On Apr 11, 2010, at 4:17 PM, Sebastian Walter wrote:

>
> Ermm, the reply above is quite poor, sorry about that.
> What I meant to say is the following:
>
> If there is going to be a discussion about creating a pure C numpy
> library I'd like to join ;)

Great.   I would really like to get the discussion going.   In an
ideal world we can finish any kind of significant re-factoring in time
for SciPy this year.    It actually feels like the kind of thing that
can motivate NumPy 2.0 a bit better.

It sounds to me like nobody will be opposed as long as there is
continuity to the project and current code still works without
disruption (i.e. the current C-API for Python extensions is available).

I am interested in re-factoring in such a way to create minimal impact
on current NumPy C-API users, but improve maintainability going
forward and the ability for other projects to use NumPy.

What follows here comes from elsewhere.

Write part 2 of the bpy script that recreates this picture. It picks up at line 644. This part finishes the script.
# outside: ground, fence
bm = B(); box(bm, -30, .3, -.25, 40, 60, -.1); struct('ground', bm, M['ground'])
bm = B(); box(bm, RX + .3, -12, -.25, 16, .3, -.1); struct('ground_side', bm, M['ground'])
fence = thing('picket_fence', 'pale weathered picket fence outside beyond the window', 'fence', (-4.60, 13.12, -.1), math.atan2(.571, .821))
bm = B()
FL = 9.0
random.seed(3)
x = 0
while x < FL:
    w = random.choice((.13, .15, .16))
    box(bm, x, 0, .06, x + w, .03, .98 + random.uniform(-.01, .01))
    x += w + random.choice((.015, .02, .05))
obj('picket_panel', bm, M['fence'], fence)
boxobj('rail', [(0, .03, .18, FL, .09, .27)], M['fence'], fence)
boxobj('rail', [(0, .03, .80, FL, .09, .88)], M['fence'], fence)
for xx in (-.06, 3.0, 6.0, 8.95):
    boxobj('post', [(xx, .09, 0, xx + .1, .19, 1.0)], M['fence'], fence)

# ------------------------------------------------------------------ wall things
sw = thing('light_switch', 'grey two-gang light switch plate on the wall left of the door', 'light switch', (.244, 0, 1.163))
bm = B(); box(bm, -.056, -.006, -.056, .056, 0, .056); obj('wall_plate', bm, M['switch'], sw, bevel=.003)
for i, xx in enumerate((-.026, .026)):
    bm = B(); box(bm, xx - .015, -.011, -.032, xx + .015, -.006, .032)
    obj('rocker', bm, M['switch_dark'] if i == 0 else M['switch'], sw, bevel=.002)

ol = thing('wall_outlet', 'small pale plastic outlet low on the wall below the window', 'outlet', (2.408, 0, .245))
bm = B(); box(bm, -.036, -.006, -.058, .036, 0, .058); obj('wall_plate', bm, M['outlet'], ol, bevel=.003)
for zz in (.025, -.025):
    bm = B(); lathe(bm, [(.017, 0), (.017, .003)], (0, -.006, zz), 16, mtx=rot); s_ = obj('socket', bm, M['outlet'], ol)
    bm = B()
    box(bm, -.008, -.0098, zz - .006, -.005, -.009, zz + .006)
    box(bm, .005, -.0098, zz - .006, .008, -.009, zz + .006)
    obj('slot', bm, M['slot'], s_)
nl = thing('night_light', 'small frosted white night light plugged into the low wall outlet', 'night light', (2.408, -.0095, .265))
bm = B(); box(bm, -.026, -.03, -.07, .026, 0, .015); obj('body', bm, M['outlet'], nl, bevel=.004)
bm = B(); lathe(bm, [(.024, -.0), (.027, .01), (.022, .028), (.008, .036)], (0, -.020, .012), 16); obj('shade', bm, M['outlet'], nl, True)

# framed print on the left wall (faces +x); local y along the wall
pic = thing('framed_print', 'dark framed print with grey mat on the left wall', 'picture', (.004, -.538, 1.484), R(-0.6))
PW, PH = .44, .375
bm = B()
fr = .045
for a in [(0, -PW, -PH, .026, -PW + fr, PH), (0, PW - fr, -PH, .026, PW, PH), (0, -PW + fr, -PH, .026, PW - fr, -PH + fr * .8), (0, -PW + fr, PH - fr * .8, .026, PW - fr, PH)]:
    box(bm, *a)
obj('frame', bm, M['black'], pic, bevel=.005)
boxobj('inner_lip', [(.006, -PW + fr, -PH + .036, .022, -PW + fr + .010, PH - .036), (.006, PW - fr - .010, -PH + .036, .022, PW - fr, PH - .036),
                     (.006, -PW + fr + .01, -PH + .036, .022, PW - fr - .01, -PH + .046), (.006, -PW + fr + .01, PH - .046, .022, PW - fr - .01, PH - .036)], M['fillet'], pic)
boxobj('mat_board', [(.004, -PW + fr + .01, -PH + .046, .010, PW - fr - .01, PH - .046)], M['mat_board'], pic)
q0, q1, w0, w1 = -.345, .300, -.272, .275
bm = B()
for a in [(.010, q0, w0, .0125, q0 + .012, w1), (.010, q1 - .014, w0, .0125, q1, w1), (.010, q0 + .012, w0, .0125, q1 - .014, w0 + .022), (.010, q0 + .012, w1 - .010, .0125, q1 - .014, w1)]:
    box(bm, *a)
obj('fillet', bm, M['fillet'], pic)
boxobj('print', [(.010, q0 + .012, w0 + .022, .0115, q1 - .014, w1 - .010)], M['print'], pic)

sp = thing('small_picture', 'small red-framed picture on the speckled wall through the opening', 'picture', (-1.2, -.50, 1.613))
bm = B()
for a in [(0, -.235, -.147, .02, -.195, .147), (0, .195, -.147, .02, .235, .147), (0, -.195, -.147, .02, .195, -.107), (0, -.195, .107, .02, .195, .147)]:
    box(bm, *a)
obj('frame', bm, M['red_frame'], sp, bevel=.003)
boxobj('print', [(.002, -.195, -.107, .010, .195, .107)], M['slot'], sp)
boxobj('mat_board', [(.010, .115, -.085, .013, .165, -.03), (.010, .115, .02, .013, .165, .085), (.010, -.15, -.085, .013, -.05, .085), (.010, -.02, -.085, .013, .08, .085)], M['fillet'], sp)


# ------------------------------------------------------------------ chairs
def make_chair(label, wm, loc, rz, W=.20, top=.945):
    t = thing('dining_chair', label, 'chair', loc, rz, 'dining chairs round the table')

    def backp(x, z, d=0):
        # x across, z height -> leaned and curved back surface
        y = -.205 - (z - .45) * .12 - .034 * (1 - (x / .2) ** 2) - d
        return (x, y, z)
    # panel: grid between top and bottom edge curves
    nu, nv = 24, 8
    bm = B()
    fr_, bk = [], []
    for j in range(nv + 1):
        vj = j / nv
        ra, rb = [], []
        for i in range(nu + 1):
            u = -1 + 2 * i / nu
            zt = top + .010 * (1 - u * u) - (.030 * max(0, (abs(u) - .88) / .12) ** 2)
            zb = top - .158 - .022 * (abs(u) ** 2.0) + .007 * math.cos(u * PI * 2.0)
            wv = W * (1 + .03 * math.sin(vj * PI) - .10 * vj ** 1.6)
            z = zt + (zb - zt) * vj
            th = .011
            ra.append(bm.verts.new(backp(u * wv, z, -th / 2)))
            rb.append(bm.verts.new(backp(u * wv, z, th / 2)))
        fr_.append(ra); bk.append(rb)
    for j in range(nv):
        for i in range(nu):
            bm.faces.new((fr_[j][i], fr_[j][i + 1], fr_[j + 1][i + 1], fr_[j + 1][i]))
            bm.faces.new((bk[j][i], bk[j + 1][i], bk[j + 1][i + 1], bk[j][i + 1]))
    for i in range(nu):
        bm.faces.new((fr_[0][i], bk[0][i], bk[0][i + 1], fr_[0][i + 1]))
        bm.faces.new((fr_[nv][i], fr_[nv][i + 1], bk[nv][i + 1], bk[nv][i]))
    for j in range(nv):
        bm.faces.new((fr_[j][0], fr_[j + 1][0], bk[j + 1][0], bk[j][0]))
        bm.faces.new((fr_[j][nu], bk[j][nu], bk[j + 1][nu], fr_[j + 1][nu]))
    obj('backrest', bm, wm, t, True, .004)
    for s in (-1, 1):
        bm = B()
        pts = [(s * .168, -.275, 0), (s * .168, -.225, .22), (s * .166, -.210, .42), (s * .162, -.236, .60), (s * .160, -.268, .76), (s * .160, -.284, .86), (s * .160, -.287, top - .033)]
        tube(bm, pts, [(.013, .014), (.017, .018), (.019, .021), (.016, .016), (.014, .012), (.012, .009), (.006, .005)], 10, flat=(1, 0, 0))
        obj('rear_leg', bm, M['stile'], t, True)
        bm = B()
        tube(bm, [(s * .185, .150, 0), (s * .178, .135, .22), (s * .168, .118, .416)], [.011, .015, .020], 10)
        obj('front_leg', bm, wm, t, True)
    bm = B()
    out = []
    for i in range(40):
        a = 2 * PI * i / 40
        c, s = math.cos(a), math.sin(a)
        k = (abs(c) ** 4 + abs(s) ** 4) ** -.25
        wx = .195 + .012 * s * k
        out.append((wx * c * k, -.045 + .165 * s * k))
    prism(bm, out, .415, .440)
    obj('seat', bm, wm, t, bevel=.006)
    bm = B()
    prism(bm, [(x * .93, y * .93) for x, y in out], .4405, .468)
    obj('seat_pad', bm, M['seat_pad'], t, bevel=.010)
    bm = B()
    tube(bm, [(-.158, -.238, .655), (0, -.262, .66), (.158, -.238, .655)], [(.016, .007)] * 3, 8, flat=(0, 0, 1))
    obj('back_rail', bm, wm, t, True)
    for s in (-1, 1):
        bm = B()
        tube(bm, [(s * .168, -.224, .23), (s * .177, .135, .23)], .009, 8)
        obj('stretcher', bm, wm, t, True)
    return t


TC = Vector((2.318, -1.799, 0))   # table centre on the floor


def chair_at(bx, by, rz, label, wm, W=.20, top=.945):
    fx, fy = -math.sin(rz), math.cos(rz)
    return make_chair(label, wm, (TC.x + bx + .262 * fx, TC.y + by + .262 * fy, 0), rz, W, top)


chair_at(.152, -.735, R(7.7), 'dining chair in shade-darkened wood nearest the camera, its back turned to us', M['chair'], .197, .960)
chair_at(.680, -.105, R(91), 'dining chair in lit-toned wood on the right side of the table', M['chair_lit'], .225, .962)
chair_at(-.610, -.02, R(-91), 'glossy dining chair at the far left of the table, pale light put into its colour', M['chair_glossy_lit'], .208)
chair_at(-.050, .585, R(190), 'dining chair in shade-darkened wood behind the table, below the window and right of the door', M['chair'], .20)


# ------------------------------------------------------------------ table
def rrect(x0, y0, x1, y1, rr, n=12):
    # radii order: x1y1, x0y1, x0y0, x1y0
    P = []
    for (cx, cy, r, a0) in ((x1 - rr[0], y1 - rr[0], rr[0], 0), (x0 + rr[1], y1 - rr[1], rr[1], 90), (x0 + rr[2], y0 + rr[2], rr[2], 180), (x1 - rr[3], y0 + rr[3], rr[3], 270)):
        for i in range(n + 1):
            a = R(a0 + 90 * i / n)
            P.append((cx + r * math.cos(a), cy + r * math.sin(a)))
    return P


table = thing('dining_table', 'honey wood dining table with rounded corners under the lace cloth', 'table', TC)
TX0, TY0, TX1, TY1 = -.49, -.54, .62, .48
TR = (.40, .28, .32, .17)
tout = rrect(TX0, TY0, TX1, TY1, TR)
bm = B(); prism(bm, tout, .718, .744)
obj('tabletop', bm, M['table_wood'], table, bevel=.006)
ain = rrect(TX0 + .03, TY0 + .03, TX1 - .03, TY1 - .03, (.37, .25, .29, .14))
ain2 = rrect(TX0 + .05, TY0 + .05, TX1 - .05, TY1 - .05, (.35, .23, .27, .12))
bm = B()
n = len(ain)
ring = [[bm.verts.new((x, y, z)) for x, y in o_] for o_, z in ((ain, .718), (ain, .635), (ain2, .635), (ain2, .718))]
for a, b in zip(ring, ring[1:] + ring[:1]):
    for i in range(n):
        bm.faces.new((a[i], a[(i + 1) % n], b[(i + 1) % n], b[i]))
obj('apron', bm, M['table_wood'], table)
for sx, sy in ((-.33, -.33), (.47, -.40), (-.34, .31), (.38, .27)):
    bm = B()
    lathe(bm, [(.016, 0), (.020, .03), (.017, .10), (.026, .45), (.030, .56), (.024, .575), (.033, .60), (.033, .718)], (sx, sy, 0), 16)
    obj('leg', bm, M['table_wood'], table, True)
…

My own thoughts were to have a lowlevel 'loop' library that worked with strided memory, and an intermediate level above that for buffer objects. Numpy ufuncs would be a level above that and implement policy type things like casting, kinds, etc.

Then there is the lowlevel c-library for the functions. I don't think we should aim at duplicating commonly available functions like sin and exp, but rather that subset that are sometimes unavailable. In particular, I would like to get away from having to use double versions of functions instead of type specific versions.